I also talked to people who were just trying to get a piece of the ‘American dream’. Those folks who were new to the continent. People who had come from Eastern Europe and knew how to drive a truck. We were dealing with people of Latin American heritage, Native Canadian and Native American, East Indian, and many other Asian cultures. They reflected the demographic changes that were playing out in our broader society.

In moving Tailwind forward I often felt like that I was in a Benjamin Moore commercial. You know the one where two women sitting at a table talking look over at a ‘black in white’ scene where their husbands, all in mullets, are playing poker. They are playing in a brown paneled room probably with ‘Dogs Playing Poker’ picture on the wall. And the one woman says her friend at the table watching the scene in horror.

‘Oh, don’t worry about that, they are just trapped in the 80’s!’

When I first arrived at Tailwind I felt that our business, like many other software companies in our industry was trapped in the 1990’s. Business models were evolving, a younger more tech-savvy generation was arriving as was a new group of citizens, drivers, coming from many different communities – certainly not the typical white Anglo Saxon society that we grew up in the 50’s and 60’s and well into the 70’s.
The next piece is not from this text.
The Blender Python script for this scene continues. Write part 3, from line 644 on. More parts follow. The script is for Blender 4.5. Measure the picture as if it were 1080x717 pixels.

I constantly think about how our business – how are software, how our services, how the experience we create for our customers – can appeal to the ‘Braking Vlads’ of the world. It’s not easy but I remember from my time working for Peter at the colleges company that there was really no other choice. You can’t ignore your customer. You have to adapt.

And if you don’t force change upon yourself – embrace the new customer, newer technologies – one day you may find yourself standing in the middle of an intersection – in confusion while hundreds of vehicles are screaming by you – only to look up and see that one truck – a truck driven by Vlad no doubt – is coming straight at you.

And you will get run over.  Yep, you will get run over.